↓↓↓
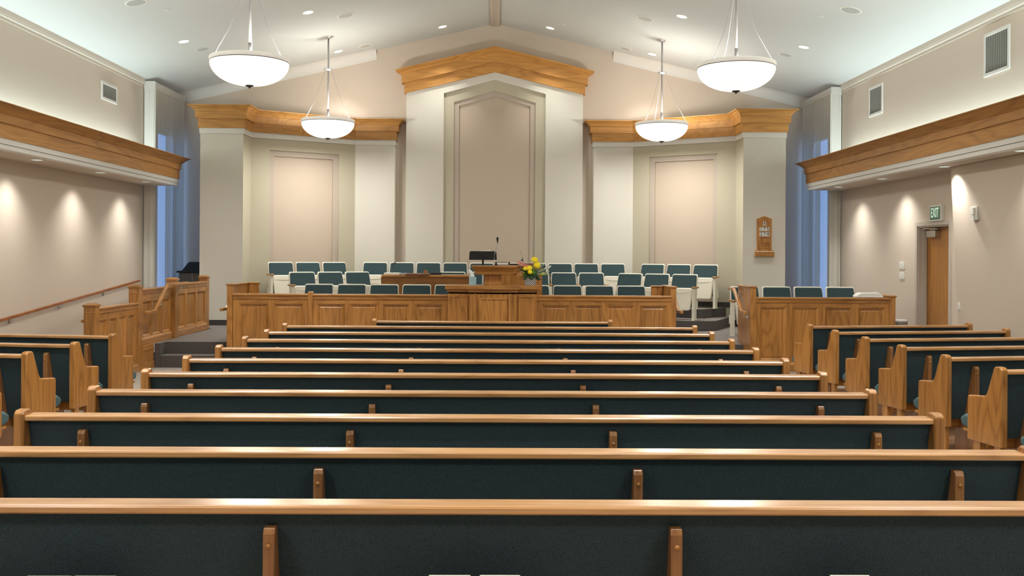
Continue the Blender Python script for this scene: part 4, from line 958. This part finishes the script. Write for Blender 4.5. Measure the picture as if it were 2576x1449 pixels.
for v in (557.5, 570.2, 582.5, 597, 610.5, 623.5): m = MB(); m.box(-w*.7, w*.7, -.04, -.03, bz(v)-.006, bz(v)+.002); m.build('ledge', WX, hb)
for s_, v in (('6', 562.5), ('175', 575.8), ('274', 589.2)):
    n = len(s_)
    for i, ch in enumerate(s_):
        x = (i-(n-1)/2)*.0615; m = MB(); m.box(x-.030, x+.030, -.036, -.03, bz(v)-.040, bz(v)+.040); tl = m.build('number_tile', PAPER, hb)
        put_text(ch, .088, INK, tl, (x, -.0375, bz(v)), (R(90), 0, 0), 'numeral')

# ------------------------------------------------------------ ceiling fittings
def on_ceiling(name, u, v, label, cat, group, loc=None):
    q = PC(u, v) if loc is None else Vector(loc); s = 1 if q.x > 0 else -1
    e = empty(name, q, label, cat, group); e.rotation_euler = (0, math.atan(SLOPE)*s, 0); return e
def disc(r0, r1, z0, z1, n=28): return MB().lathe([(r0, 0), (r0, z0), (r1, z1), (r1*.0+.001, z1)], n=n)
spots = [(775, 31, 'near the top left, between two grey speakers'), (462, 104, 'farthest left above the left curtain'), (1113, 67, 'just left of the ridge'), (851, 129, 'beside the stem of the far left pendant'),
         (1384, 70, 'just right of the ridge'), (1715, 41, 'left of the near right pendant stem'), (2022, 118, 'farthest right of the near right pendant'), (1641, 136, 'left of the far right pendant stem')]
cs_ = []
for u, v, lb in spots:
    e = on_ceiling('downlight', u, v, 'lit recessed round downlight in the ceiling, ' + lb, 'downlight', 'recessed ceiling downlights'); cs_.append(e)
    m = MB(); m.lathe([(.10, -.0), (.10, -.006), (.082, -.008), (.078, .0)], n=28); m.build('trim_ring', WHITE, e)
    m = MB(); m.lathe([(.079, -.004), (.001, -.004)], n=28); m.build('lens', DOWN, e)
    q = Vector(e.location); lamp('downlight_lamp', 'SPOT', (q.x, q.y, q.z-.05), 170, WARM, (0, 0, 0), size=.06, spot=R(82), blend=1.0)
e0 = cs_[0]
# the same downlights go on over the pews, behind the picture's upper edge
for x in (-3.6, -1.4, 1.4, 3.6):
    for y in ((8.6, 4.4, .2) if abs(x) > 2 else (10.6, 6.4, 2.2)):
        e = copy_tree(e0); e.location = (x, y, zc(x)); e.rotation_euler = (0, math.atan(SLOPE)*(1 if x > 0 else -1), 0); e['label'] = 'recessed downlight over the pews, outside the picture'
        lamp('downlight_lamp', 'SPOT', (x, y, zc(x)-.05), 400, WARM, (0, 0, 0), size=.06, spot=R(84), blend=.9)
spk = [(342, 6, .155, 'largest, cut by the top edge at upper left'), (869, 38, .15, 'right of the top left downlight'), (510, 123, .13, 'right of the far left downlight'), (919, 115, .13, 'right of the far left pendant stem'),
       (1623, 46, .15, 'left of the upper right downlight'), (2140, 25, .155, 'at upper right near the right wall'), (1976, 137, .13, 'just below the far right downlight'), (1573, 122, .13, 'near the right end of the cove moulding')]
for u, v, r, lb in spk:
    e = on_ceiling('ceiling_speaker', u, v, 'round grey flush ceiling speaker, ' + lb, 'speaker', 'round ceiling speakers')
    m = MB(); m.lathe([(r, 0), (r, -.008), (r-.02, -.012), (r-.024, -.006)], n=32); m.build('rim', WHITE, e)
    m = MB(); m.lathe([(r-.022, -.007), (.001, -.009)], n=32); m.build('grille', GRILL, e)
for u, v, lb in ((418, 24, 'at upper left'), (1058, 61, 'left of the ridge'), (1420, 61, 'right of the ridge'), (2067, 41, 'at upper right')):
    e = on_ceiling('sprinkler', u, v, 'tiny white concealed sprinkler cover in the ceiling, ' + lb, 'sprinkler', 'ceiling sprinkler covers')
    m = MB(); m.lathe([(.045, 0), (.045, -.010), (.001, -.012)], n=20); m.build('cover', TRIM, e)
# downlights in the underside of the light shelves, washing the walls
sl_ = []
for s, lst in ((-1, ((93, 402), (253, 434), (367, 457))), (1, ((2109, 470), (2219, 449.5), (2375, 419), (2571, 379)))):
    for i, (u, v) in enumerate(lst):
        q = PZ(u, v, ZSOF); e = empty('shelf_downlight', q, 'small round downlight under the %s light shelf, %s' % ('left' if s < 0 else 'right', (['nearest the camera', 'middle one', 'nearest the curtain'] if s < 0 else ['nearest the curtain', 'second from the curtain', 'above the door', 'at the right picture edge'])[i]), 'downlight', 'downlights under the light shelves')
        m = MB(); m.lathe([(.09, .004), (.09, -.004), (.072, -.006), (.07, -.002)], n=24); m.build('trim_ring', WHITE, e)
        m = MB(); m.lathe([(.071, -.001), (.001, -.001)], n=24); m.build('lens', DOWNC, e)
        sl_.append((s, q.x, q.y))
for s in (-1, 1):
    for k in range(1, 6):
        y0 = min(y for ss, x, y in sl_ if ss == s); 
    ys = sorted(y for ss, x, y in sl_ if ss == s); st_ = (ys[-1]-ys[0])/(len(ys)-1); y = ys[0]-st_
    xx = [x for ss, x, y_ in sl_ if ss == s][0]; more = []
    while y > 0.5: more.append((s, xx, y)); y -= st_
    sl_ += more
for s, x, y in sl_:
    dy = R(0)
    lamp('shelf_downlight_lamp', 'SPOT', (x, y, ZSOF-.02), 80, NEUT, (0, R(-s*10), 0), size=.07, spot=R(108), blend=1.0)

# pendants
def make_pendant():
    root = bpy.data.objects.new('pendant_light', None); COL.objects.link(root); root.empty_display_size = .1
    r = .485                                      # origin at the dark line of the bowl
    m = MB(); prof = [(r*math.cos(a)**.9 if i < 14 else .001, -.285*math.sin(a)) for i, a in enumerate([math.pi/2*j/14 for j in range(15)])]
    m.lathe([(r-.004, .004)] + prof, n=56); m.lathe([(r-.012, 0), (r*.85, -.12), (r*.5, -.235), (.001, -.27)], n=56); m.build('bowl', OPAL, root, smooth=True)
    m = MB(); m.lathe([(r-.001, .004), (r+.006, .02), (r+.008, .045), (r+.0, .058), (r-.02, .058), (r-.022, .01)], n=56); m.build('rim', OPALR, root, smooth=True)
    m = MB(); m.lathe([(r+.001, -.004), (r+.006, 0), (r+.001, .005)], n=56); m.build('band', BRONZ, root)
    m = MB(); m.lathe([(.001, -.272), (.05, -.282), (.055, -.29), (.03, -.302), (.014, -.306), (.012, -.318), (.001, -.322)], n=24); m.build('finial', BRONZ, root, smooth=True)
    m = MB(); m.tube([(0, 0, -.2), (0, 0, 1.61)], .016, 12); m.tube([(0, 0, .0), (0, 0, .25)], .022, 12); m.build('rod', ROD, root, smooth=True)
    m = MB(); m.lathe([(.02, .96), (.05, .965), (.083, .985), (.083, .995), (.02, 1.0)], n=24); m.build('collar', ROD, root)
    m = MB(); m.lathe([(.001, 1.555), (.03, 1.56), (.095, 1.60), (.10, 1.66), (.001, 1.66)], n=24); m.build('canopy', ROD, root)
    for t in (100, 220, 340):
        c, s = math.cos(R(t)), math.sin(R(t)); m = MB(); m.tube([(.06*c, .06*s, .97), (r*.86*c*.62+.0, r*.86*s*.62, .42), ((r-.02)*c, (r-.02)*s, .04)], .0032, 6); m.build('cable', ROD, root)
    return root
pend = make_pendant()
pl_ = [(628, 158, 12.0, 'large bowl pendant lamp at upper left, nearer and bigger'), (1852, 172, 12.0, 'large bowl pendant lamp at upper right, nearer and bigger'), (825, 309, 17.7, 'bowl pendant lamp farther back on the left, against the oak cornice'), (1664.5, 317, 17.7, 'bowl pendant lamp farther back on the right, against the oak cornice')]
xl_ = []
for i, (u, v, Y, lb) in enumerate(pl_):
    q = PY(u, v, Y); xl_.append(q.x)
    o = pend if i == 0 else copy_tree(pend); o.location = (q.x, Y, q.z); tag(o, lb, 'pendant lamp', 'bowl pendant lamps')
for y in (6.3, .6):
    for x in (-3.08, 3.08):
        o = copy_tree(pend); o.location = (x, y, 4.10); tag(o, 'bowl pendant lamp over the rear pews, outside the picture', 'pendant lamp', 'bowl pendant lamps')
for o in [o for o in bpy.data.objects if o.name.startswith('pendant_light')]:
    lamp('pendant_lamp', 'POINT', (o.location.x+.12, o.location.y, o.location.z+.03), 74, WARM, size=.09)
    lamp('pendant_lamp', 'AREA', (o.location.x, o.location.y, o.location.z-.345), 60, WARM, size=.6)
↑↑↑
# [GIVEN INSTRUCTION]
Nothing but a number is needed here: how many lines hold the string "from"?

# [EXERCISE SOLUTION]
2